● **WHAT YOU WILL DO**: Write out all the data again, exactly as it stands.

● **STORED DATA**:
--- start ---
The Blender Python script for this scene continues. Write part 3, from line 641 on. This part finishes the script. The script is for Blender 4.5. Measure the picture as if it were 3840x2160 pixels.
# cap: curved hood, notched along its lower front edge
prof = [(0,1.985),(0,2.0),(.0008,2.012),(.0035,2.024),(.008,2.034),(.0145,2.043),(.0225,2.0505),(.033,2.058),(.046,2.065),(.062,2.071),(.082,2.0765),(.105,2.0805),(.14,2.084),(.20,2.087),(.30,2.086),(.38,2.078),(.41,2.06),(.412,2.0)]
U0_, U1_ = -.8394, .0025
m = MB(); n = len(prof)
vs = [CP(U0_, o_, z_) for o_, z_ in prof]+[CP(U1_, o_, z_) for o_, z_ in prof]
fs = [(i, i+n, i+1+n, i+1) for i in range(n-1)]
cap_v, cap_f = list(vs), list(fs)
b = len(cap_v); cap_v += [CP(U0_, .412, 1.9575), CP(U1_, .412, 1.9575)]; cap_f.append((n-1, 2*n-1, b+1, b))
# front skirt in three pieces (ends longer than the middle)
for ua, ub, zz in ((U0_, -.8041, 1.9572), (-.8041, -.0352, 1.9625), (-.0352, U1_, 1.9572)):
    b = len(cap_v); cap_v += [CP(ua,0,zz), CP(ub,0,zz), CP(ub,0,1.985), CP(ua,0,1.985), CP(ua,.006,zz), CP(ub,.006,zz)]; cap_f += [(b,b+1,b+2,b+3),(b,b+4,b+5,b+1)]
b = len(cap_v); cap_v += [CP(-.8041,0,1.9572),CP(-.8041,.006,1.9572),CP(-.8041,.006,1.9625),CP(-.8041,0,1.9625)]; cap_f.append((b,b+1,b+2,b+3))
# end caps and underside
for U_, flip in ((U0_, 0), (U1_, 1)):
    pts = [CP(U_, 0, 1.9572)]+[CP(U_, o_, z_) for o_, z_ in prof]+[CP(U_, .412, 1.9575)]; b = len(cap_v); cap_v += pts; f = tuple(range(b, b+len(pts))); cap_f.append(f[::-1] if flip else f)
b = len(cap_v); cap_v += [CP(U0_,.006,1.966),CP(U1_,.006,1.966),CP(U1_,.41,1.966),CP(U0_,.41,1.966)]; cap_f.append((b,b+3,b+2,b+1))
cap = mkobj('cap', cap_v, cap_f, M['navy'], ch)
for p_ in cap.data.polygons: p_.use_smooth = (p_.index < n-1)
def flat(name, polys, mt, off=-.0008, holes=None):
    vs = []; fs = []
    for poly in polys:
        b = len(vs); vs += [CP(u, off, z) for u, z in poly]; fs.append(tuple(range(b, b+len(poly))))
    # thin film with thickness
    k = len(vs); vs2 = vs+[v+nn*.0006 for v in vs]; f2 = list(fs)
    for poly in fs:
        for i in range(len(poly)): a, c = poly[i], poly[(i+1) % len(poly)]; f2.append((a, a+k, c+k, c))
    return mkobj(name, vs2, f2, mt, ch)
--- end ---
● **RESULT FOR THIS TASK**:
The Blender Python script for this scene continues. Write part 3, from line 641 on. This part finishes the script. The script is for Blender 4.5. Measure the picture as if it were 3840x2160 pixels.
# cap: curved hood, notched along its lower front edge
prof = [(0,1.985),(0,2.0),(.0008,2.012),(.0035,2.024),(.008,2.034),(.0145,2.043),(.0225,2.0505),(.033,2.058),(.046,2.065),(.062,2.071),(.082,2.0765),(.105,2.0805),(.14,2.084),(.20,2.087),(.30,2.086),(.38,2.078),(.41,2.06),(.412,2.0)]
U0_, U1_ = -.8394, .0025
m = MB(); n = len(prof)
vs = [CP(U0_, o_, z_) for o_, z_ in prof]+[CP(U1_, o_, z_) for o_, z_ in prof]
fs = [(i, i+n, i+1+n, i+1) for i in range(n-1)]
cap_v, cap_f = list(vs), list(fs)
b = len(cap_v); cap_v += [CP(U0_, .412, 1.9575), CP(U1_, .412, 1.9575)]; cap_f.append((n-1, 2*n-1, b+1, b))
# front skirt in three pieces (ends longer than the middle)
for ua, ub, zz in ((U0_, -.8041, 1.9572), (-.8041, -.0352, 1.9625), (-.0352, U1_, 1.9572)):
    b = len(cap_v); cap_v += [CP(ua,0,zz), CP(ub,0,zz), CP(ub,0,1.985), CP(ua,0,1.985), CP(ua,.006,zz), CP(ub,.006,zz)]; cap_f += [(b,b+1,b+2,b+3),(b,b+4,b+5,b+1)]
b = len(cap_v); cap_v += [CP(-.8041,0,1.9572),CP(-.8041,.006,1.9572),CP(-.8041,.006,1.9625),CP(-.8041,0,1.9625)]; cap_f.append((b,b+1,b+2,b+3))
# end caps and underside
for U_, flip in ((U0_, 0), (U1_, 1)):
    pts = [CP(U_, 0, 1.9572)]+[CP(U_, o_, z_) for o_, z_ in prof]+[CP(U_, .412, 1.9575)]; b = len(cap_v); cap_v += pts; f = tuple(range(b, b+len(pts))); cap_f.append(f[::-1] if flip else f)
b = len(cap_v); cap_v += [CP(U0_,.006,1.966),CP(U1_,.006,1.966),CP(U1_,.41,1.966),CP(U0_,.41,1.966)]; cap_f.append((b,b+3,b+2,b+1))
cap = mkobj('cap', cap_v, cap_f, M['navy'], ch)
for p_ in cap.data.polygons: p_.use_smooth = (p_.index < n-1)
def flat(name, polys, mt, off=-.0008, holes=None):
    vs = []; fs = []
    for poly in polys:
        b = len(vs); vs += [CP(u, off, z) for u, z in poly]; fs.append(tuple(range(b, b+len(poly))))
    # thin film with thickness
    k = len(vs); vs2 = vs+[v+nn*.0006 for v in vs]; f2 = list(fs)
    for poly in fs:
        for i in range(len(poly)): a, c = poly[i], poly[(i+1) % len(poly)]; f2.append((a, a+k, c+k, c))
    return mkobj(name, vs2, f2, mt, ch)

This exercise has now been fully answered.